Politiquement, on a pu assister à l’installation de régimes qu’on peut qualifier de diverses manières : cleptocraties, « autoritarisme élastique », « domination des cartels », « pseudo-démocraties illusionnistes », ou encore régimes mafieux. Mais bien évidemment, comment peut-on incriminer de tels gouvernements alors même que les Etats membres de l’UE (l’Allemagne, par exemple !) sont bien loin de donner l’exemple, dès lors qu’il s’agit de défendre leurs intérêts propres et égoïstes ? Et les groupes européens (PPE, APSE) jouent un rôle souvent ambigu et complaisant. D’autres puissances, comme la Chine et la Turquie, profitent ainsi de la situation pour s’installer sans doute durablement dans les Balkans – on connaît la vorace politique de prêts de Pékin dans la région, qui endette ces pays pour de longues décennies et crée ainsi une dépendance.

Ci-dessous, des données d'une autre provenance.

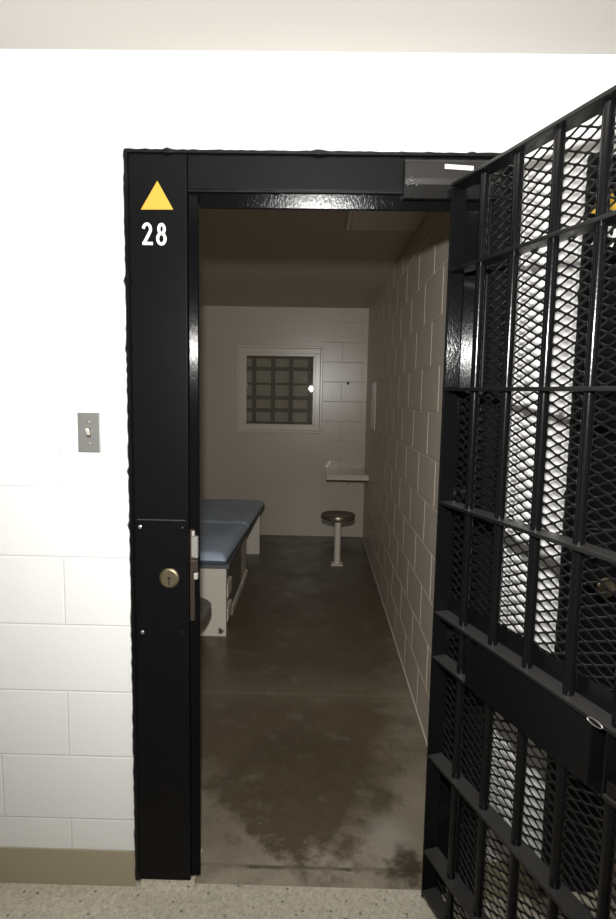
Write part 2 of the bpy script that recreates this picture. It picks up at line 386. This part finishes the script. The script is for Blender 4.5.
# ------------------------------------------------------------------ door frames
def bead(b, p, q, r):
    n = int((Vector(q) - Vector(p)).length / 0.014); pts = []; rad = []
    for i in range(n + 1):
        c = Vector(p).lerp(Vector(q), i / n); pts.append((c.x, c.y, c.z))
        rad.append(r * (1 + random.uniform(-.17, .17) + (0.55 if random.random() < .03 else 0)))
    b.tube(pts, rad, 6)
def door_frame(x0, label, txt, tri, dig, lockx, closer):
    t = thing('door_frame', label, 'door frame', (x0, 0, 0), 0, 'black steel cell door frames')
    Y0, Y1 = -0.008, 0.12
    W_, FW = XR - XL, 0.164
    hx = 0.345 - XL                           # hinge side of the opening
    MB().box(0, FW, Y0, Y1, 0.026, FT).build('jamb', M['blackface'], t, bevel=0.004)
    MB().box(FW, W_, Y0 + .002, Y1, 2.04, FT).build('header', M['blackface'], t, bevel=0.004)
    MB().box(hx + .10, W_, Y0, Y1, 0.0, 2.04).build('jamb', M['blackface'], t, bevel=0.004)
    # stops round the opening: glossy, slightly dished towards the opening
    MB().prism([(FW + .0005, 0.000), (FW + .028, 0.0053), (FW + .028, .012), (FW + .0005, .012)], 0.035, 2.0395, 2).build('door_stop', M['blackshine'], t, bevel=0.003)
    MB().prism([(0.000, 2.0395), (0.0095, 1.997), (.016, 1.997), (.016, 2.0395)], FW + .0305, hx + .0995, 0).build('door_stop', M['blackshine'], t, bevel=0.003)
    MB().prism([(hx + .004, 0.0176), (hx + .0995, -0.008), (hx + .0995, .02), (hx + .004, .024)], 0.0, 1.9995, 2).build('hinge_plate', M['blackshine'], t, bevel=0.003)
    b = MB(); bead(b, (0.0025, -0.007, 0.03), (0.0025, -0.007, FT), 0.009); b.build('sealant', M['black'], t, smooth=True)
    b = MB(); bead(b, (0, -0.008, FT - .003), (W_, -0.008, FT - .003), 0.0075); b.build('sealant', M['black'], t, smooth=True)
    b = MB(); bead(b, (W_ - .004, -0.008, 0.03), (W_ - .004, -0.008, FT), 0.0035); b.build('sealant', M['black'], t, smooth=True)
    b = MB(); bead(b, (FW + .002, -0.008, 2.035), (hx, -0.008, 2.037), 0.004); b.build('weld_bead', M['black'], t, smooth=True)
    MB().prism([(p[0] - x0, p[1]) for p in tri], Y0 - .0012, Y0 + .0005, 1).build('triangle_mark', M['yellow'], t)['label'] = 'yellow painted triangle'
    b = MB(); digits(b, txt, dig[0] - x0, dig[1], 0.028, 0.054, 0.010, 0.0078, Y0 - .0012, Y0 + .0005)
    b.build('number_mark', M['white'], t)['label'] = 'white painted number ' + txt
    # lock cover plate
    lx = lockx - x0
    lp = MB().box(lx - .094, lx + .049, Y0 - .003, Y0 + .001, 0.797, 1.142).build('lock_plate', M['blackface'], t, bevel=0.0012)
    for sx, sz in ((-.083, 1.122), (.036, 1.12), (-.080, 0.812), (-.022, .812), (.033, .812)):
        MB().lathe((lx + sx, Y0 - .003, sz), [(.0055, 0), (.0055, .001), (.003, .0022)], (0, -1, 0), 12).build('screw', M['steel'] if sx < -.05 else M['blackface'], lp, smooth=True)
    cy = MB().lathe((lx, Y0 - .003, 0.976), [(.0285, 0), (.0285, .004), (.0255, .007), (.0225, .0075), (.0215, .006), (.0, .006)], (0, -1, 0), 32).build('lock_cylinder', M['brass'], lp, smooth=True)
    b = MB(); b.lathe((lx, Y0 - .0088, 0.976), [(.0045, 0), (.0045, .0006), (0, .0006)], (0, -1, 0), 12); b.box(lx - .0015, lx + .0015, Y0 - .0096, Y0 - .0085, 0.956, 0.976)
    b.build('keyway', M['hole'], cy)
    b = MB(); bead(b, (lx - .09, Y0 - .002, 1.143), (lx + .046, Y0 - .002, 1.143), .0015); b.build('weld_bead', M['weld'], lp)
    # strike and latch set in the stop
    sp = MB().box(FW + .001, FW + .015, -0.0015, 0.012, 0.845, 1.115).build('strike_plate', M['dullsteel'], t, bevel=0.002)
    b = MB(); b.prism([(FW + .005, -.001), (FW + .0255, -.013), (FW + .0255, .01), (FW + .005, .01)], 1.034, 1.096, 2); b.box(FW + .008, FW + .017, -.010, .0, 1.098, 1.112)
    b.build('latch_bolt', M['latch'], sp, bevel=0.002)['label'] = 'bright steel latch bolt'
    MB().box(FW + .003, FW + .025, -0.008, 0.01, 0.992, 1.027).build('latch_catch', M['dullsteel'], sp, bevel=0.002)
    MB().box(FW + .014, FW + .0255, -0.011, 0.01, 0.972, 0.990).build('latch_tab', M['latch'], sp, bevel=0.002)
    # foot shoe
    MB().box(0.012, FW + .012, -0.004, 0.12, 0.0, 0.0255).build('foot_block', M['terrazzo'], t)
    if closer:
        cx0, cx1 = 0.215 - x0, 0.468 - x0
        cb = MB().prism([(-.0085, 2.018), (-.0085, 2.121), (-.020, 2.118), (-.030, 2.108), (-.032, 2.066), (-.027, 2.054), (-.027, 2.018)], cx0, cx1, 0).build('closer_box', M['closer'], t, bevel=0.003)
        MB().box(cx0 + .002, cx1 - .004, -.029, -.0265, 2.018, 2.052).build('closer_lip', M['black'], cb)
        MB().bar((0.318 - x0, -.0325, 2.096), (0.392 - x0, -.0325, 2.092), 0.012, .002, (0, -1, 0.25)).build('tape_strip', M['tape'], cb)['label'] = 'white tape strip'
        b = MB()
        for _ in range(14):
            px_, pz_ = cx0 + random.uniform(.005, .045), random.uniform(2.045, 2.07); b.box(px_, px_ + .002, -.0328, -.0315, pz_, pz_ + .0015)
        b.build('scratch', M['plate'], cb)
    return t
door_frame(XL, 'black steel door frame marked with a yellow triangle and white 28', '28', [(-0.4815, 1.986), (-0.3945, 1.987), (-0.4365, 2.060)], (-0.4785, 1.896), -0.413, True)
door_frame(XL + NXT, 'neighbouring black door frame with brass lock, seen through the open gate mesh', '29', [(0.700 + .008, 1.991), (0.795, 1.992), (0.752, 2.066)], (0.718, 1.908), 0.825, False)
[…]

Dans ces conditions, il devient difficile, mais absolument nécessaire, de parler franc avec les dirigeants des Balkans occidentaux, et de se montrer intransigeant à l’égard des principes les plus fondamentaux. Et de soutenir beaucoup plus largement la société civile de ces pays et son organisation en associations ou organismes de revendication et d’action – comme nous le répétons inlassablement dans Eurojournalist. Mais encore faudra-t-il que l’UE sorte enfin de sa politique néo-libérale ! Faute de quoi, l’UE elle-même se trouvera vidée de sa substance.